Acquired at the above sale by the present owner

Exhibited

Paris, Galerie L'Esquisse, Etapes de l’oeuvre de Wassily Kandinsky, 1944

Zurich, Kunsthaus, Georges Braque-Wassily Kandinsky-Pablo Picasso, 1946, no. 102, illustrated in color

New York, Sidney Janis Gallery, Kandinsky, 1948, no. 26, illustrated in color

Paris, Musée d'Art Moderne de la Ville de Paris, Hommage de Paris à Kandinsky, 1972, no. 65, illustrated in color in the catalogue

New York, Michelle Rosenfeld Gallery, Masters of the 20th Century, 1995, illustrated in color in the catalogue

Literature

Will Grohmann, Wassily Kandinsky, Life and Work, New York, 1958 no. 518, illustrated p. 392

Hans K. Roethel & Jean K. Benjamin, Kandinsky: Catalogue Raisonné of the Oil Paintings, 1916-1944, vol. II, London, 1984,  no. 1154, illustrated p. 1046

Condition

Good condition. Under UV light, retouchings are visible to the extreme upper framing edges and in the black area on the right to address craquelure. There is a tiny dent to the board on the extreme top and two small losses to the extreme right framing edge. The surface and pigment are stable and colors are vibrant compared to the catalogue.
In response to your inquiry, we are pleased to provide you with a general report of the condition of the property described above. Since we are not professional conservators or restorers, we urge you to consult with a restorer or conservator of your choice who will be better able to provide a detailed, professional report. Prospective buyers should inspect each lot to satisfy themselves as to condition and must understand that any statement made by Sotheby's is merely a subjective qualified opinion.
NOTWITHSTANDING THIS REPORT OR ANY DISCUSSIONS CONCERNING CONDITION OF A LOT, ALL LOTS ARE OFFERED AND SOLD "AS IS" IN ACCORDANCE WITH THE CONDITIONS OF SALE PRINTED IN THE CATALOGUE.

Catalogue Note

Completed in 1943, Epanouissement was created during the eleven years that Kandinsky spent in Paris. He refers to works from this time to be a “synthesis of his earlier experiments with problems of abstraction” ( Kandinsky: Parisian Period 1934-44 (exhibition catalogue), M. Knoedler & Co., New York, 1969). After he left Germany upon the closing of the Bauhaus in 1933, Kandinsky immersed himself amidst the center of creative activity in Surrealist Paris.  Those works that he completed thenceforward and until his death in 1944 reflect the influences of this prevailing avant-garde movement of the 1930s and early 1940s.  In many of his compositions from this era, including the present work, one can see biomorphic elements that are similar to those found in the works of Miró.  But, ever the committed theoretician, Kandinsky remained true to many of the formal principles that he had promoted while teaching at the Bauhaus. In the present work the combination of geometric and biomorphic forms create a composition alive with rhythmic energy, and the forms appear to erupt against the dark and yellow background, imbued with primeval vitality.

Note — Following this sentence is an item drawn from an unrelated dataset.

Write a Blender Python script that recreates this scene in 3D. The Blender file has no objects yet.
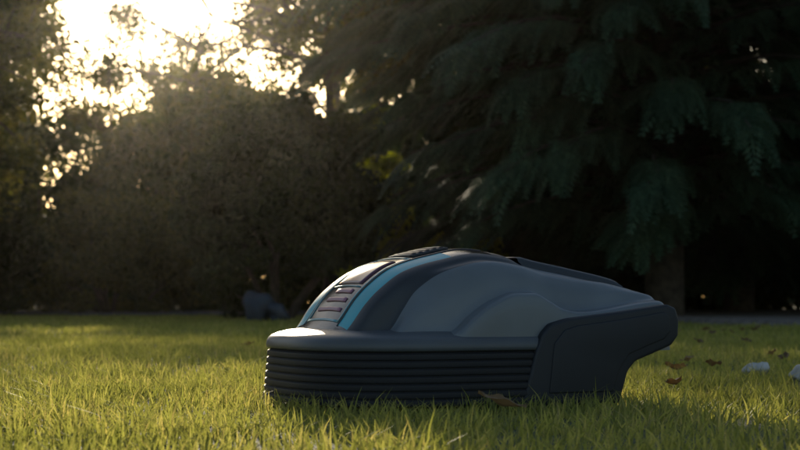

Kandinsky designed every element of Epanouissement with a calculated precision that clearly evidences his formal and mathematical influences of Bauhaus design.  The artist has taken a distinctly level-headed approach in his rendering of the composition, both in its methodical arrangement and balanced tonality, which may explain his title for the picture.   Kandinsky credited the light in Paris with the richer tonality that is evidenced in his paintings from these years.  "The Paris light is very important to me," he wrote to Galka Scheyer in 1935.  "The difference to light in central Germany is enormous -- here it can be simultaneously bright and gentle.  There are gray, overcast days also, with no rain, which is rare in Germany.  The light on these gray days is incredibly rich, with a varied range of color and an endless degree of tones.  Such a quality of light reminds me of the light conditions in and around Moscow.  So I feel 'at home' in this light." (quoted in J. Hahl-Koch, Kandinsky, Brussels, 1993, p. 356).